◆ The request ◆
Everything from the first line of the data through the line with "from mathutils.bvhtree import BVHTree" is to be echoed exactly, minus the pictures.

══════════════════════════════

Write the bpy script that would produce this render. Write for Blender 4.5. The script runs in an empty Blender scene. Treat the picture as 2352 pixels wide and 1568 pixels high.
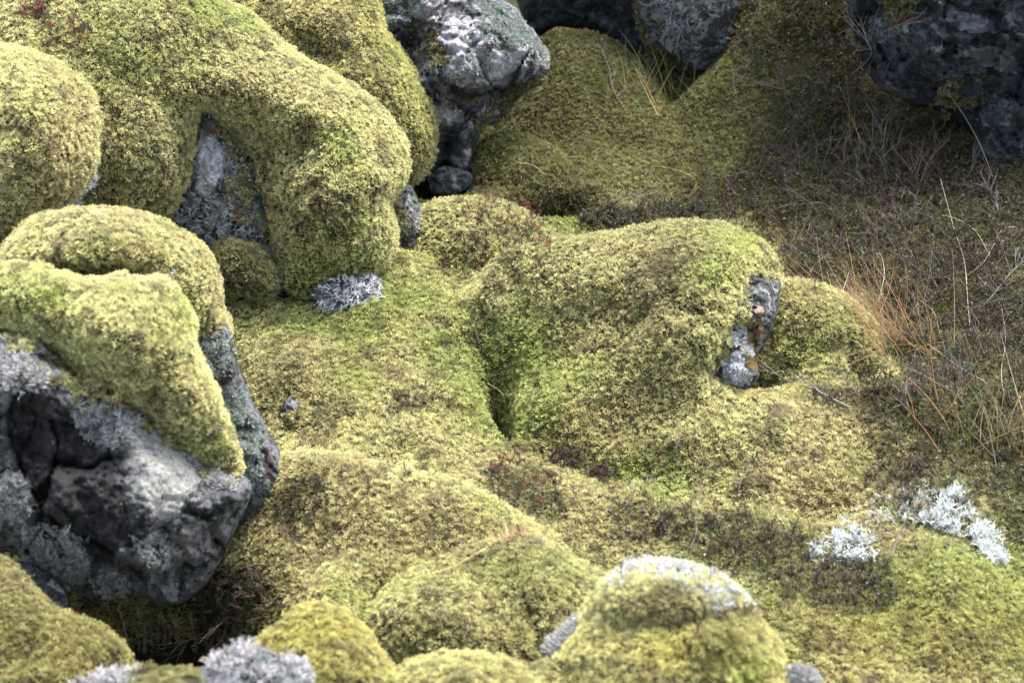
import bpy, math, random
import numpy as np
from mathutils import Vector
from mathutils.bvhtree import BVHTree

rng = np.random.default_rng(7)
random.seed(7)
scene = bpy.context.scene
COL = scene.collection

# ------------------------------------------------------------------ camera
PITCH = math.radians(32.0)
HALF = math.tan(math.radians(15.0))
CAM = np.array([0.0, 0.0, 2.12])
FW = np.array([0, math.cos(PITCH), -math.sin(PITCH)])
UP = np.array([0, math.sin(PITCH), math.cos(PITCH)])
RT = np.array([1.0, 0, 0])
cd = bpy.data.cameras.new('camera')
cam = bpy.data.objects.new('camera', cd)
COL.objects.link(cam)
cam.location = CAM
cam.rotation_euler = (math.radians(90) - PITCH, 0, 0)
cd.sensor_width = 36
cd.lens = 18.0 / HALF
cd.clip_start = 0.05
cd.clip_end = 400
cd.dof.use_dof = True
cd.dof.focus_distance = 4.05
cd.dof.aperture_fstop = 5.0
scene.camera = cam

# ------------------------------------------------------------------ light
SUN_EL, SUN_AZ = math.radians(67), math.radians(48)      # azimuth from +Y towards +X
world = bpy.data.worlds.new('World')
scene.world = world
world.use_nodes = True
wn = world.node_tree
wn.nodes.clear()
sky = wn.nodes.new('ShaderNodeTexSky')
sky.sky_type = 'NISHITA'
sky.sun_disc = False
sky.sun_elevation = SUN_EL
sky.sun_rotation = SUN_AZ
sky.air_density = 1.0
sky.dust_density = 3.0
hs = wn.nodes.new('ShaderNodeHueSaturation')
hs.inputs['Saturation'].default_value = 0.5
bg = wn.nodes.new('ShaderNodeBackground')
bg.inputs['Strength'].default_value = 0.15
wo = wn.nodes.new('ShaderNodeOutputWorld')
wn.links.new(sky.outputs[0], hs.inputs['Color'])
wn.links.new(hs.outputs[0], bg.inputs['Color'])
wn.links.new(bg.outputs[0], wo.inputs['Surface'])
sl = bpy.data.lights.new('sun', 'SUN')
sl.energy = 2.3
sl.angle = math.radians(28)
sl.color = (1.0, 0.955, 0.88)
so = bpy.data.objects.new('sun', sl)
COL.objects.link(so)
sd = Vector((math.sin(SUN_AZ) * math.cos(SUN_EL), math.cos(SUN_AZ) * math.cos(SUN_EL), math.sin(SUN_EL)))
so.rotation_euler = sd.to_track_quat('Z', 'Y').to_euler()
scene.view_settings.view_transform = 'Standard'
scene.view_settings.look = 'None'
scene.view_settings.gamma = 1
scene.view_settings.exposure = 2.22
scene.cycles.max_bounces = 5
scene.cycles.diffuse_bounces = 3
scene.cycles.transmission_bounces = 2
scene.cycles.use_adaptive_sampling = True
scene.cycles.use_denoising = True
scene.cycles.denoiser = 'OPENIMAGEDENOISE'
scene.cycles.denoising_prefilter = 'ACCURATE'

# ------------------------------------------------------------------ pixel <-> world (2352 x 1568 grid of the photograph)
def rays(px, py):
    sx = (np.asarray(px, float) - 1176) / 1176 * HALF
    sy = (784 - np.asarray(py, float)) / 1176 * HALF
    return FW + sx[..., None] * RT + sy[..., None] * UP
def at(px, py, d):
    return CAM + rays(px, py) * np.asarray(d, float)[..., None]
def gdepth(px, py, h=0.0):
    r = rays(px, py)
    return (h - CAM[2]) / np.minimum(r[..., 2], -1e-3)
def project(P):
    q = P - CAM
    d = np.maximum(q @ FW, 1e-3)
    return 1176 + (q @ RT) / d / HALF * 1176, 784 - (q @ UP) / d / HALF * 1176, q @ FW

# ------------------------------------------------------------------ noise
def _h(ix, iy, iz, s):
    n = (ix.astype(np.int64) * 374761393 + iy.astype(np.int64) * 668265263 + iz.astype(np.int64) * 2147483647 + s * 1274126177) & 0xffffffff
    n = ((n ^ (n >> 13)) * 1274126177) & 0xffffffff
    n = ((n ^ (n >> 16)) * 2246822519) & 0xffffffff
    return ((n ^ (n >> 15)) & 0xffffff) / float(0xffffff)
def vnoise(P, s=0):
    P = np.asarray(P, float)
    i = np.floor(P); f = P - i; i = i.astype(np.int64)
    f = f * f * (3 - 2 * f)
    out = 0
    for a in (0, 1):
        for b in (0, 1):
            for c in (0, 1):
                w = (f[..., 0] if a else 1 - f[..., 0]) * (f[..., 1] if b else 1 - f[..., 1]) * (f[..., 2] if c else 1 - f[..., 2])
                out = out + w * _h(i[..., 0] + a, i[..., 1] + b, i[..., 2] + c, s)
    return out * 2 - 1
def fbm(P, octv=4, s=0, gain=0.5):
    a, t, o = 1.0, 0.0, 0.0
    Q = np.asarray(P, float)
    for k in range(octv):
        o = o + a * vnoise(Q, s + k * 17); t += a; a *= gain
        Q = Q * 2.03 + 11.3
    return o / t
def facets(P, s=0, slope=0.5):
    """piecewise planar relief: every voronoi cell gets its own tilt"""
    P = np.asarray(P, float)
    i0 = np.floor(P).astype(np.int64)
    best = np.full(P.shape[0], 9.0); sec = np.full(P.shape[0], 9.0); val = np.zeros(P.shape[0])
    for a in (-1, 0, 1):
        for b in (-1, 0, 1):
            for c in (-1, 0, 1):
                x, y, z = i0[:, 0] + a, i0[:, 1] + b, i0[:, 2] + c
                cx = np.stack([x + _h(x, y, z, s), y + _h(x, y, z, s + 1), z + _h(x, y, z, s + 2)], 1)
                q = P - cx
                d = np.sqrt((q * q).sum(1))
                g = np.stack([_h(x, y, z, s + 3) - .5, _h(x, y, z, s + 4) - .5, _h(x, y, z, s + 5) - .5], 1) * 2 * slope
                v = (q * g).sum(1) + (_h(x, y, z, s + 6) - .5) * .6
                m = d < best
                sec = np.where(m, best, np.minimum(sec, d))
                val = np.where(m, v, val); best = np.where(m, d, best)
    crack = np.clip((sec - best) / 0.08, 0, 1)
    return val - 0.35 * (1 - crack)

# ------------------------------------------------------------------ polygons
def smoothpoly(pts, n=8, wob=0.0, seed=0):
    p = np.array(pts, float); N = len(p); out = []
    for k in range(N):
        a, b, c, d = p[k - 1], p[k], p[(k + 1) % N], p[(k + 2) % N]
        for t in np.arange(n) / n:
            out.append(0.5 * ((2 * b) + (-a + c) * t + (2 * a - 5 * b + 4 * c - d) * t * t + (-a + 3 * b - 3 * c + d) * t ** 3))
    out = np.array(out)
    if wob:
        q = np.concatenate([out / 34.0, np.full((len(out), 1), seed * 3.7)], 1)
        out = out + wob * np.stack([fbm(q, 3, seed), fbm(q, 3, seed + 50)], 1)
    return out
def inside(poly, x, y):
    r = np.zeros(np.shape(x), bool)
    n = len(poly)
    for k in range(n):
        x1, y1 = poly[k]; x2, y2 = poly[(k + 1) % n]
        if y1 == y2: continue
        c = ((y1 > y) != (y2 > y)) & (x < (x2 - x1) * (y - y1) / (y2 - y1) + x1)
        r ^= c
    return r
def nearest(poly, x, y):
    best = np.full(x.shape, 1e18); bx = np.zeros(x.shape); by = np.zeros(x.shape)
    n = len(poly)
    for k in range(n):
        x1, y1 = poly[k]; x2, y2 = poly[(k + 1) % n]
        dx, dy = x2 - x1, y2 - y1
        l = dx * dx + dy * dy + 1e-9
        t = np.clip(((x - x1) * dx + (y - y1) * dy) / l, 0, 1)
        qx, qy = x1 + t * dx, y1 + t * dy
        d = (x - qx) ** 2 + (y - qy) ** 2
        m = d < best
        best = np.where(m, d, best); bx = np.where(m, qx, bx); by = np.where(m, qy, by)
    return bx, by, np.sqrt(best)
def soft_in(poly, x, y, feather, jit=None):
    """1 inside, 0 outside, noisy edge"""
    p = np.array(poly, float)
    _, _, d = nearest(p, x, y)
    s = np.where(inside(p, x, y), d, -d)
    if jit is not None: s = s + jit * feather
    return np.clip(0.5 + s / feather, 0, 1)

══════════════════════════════

◆ Output of the task ◆
Write the bpy script that would produce this render. Write for Blender 4.5. The script runs in an empty Blender scene. Treat the picture as 2352 pixels wide and 1568 pixels high.
import bpy, math, random
import numpy as np
from mathutils import Vector
from mathutils.bvhtree import BVHTree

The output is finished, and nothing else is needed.